California, England, and the Field Around the World (1868–1908)

In 1868, before the General Conference session at Battle Creek, Loughborough had had twenty separate dreams about working in California. When James White asked at the session if any minister felt impressed to take the field for the West Coast, Loughborough volunteered. He worked in California for ten years (1868–1878), then crossed the Atlantic in 1878 as the first Adventist evangelist to England, where he labored for several years.

Steinweg records the closing journey: “At the age of 76, in 1908, he travelled around the world, 30,000 miles by water and 60,000 miles on land, visiting the principal centers of work of the Seventh-day Adventist church. This was his last missionary journey in the cause of the Lord he loved so well” (Lest We Forget, ch. 143, p. 284, ¶ 22).

The First Historian and the Eyewitness (1892–1908)

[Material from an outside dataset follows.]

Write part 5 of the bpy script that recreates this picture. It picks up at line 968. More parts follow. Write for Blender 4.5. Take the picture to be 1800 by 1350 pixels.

In 1892 Loughborough produced Rise and Progress of the Seventh-day Adventists — the first full-length history of the Seventh-day Adventist Church — and revised and expanded it in 1905 and 1906 as The Great Second Advent Movement. As an eyewitness to the early Sabbatarian Adventist movement from 1852 onward, his testimony to Ellen White’s visions and to the early growth of the cause is referenced throughout these biographies; the reader will encounter his words on dozens of subjects in this collection.

Death (1924)

Steinweg records Loughborough’s last years: “His last years were spent first, at the home of his daughter in Lodi, California until she and her husband were called to Washington, D.C. Because of failing health Elder Loughborough spent his last years in the St. Helena Sanitarium, where he peacefully passed away April 7, 1924 at the age of 92.” (Lest We Forget, ch. 143, p. 284, ¶ 23). She closes with the verse Loughborough had asked be inscribed on his tombstone: “The memory of the just [is] blessed” (Lest We Forget, ch. 143, p. 284, ¶ 23).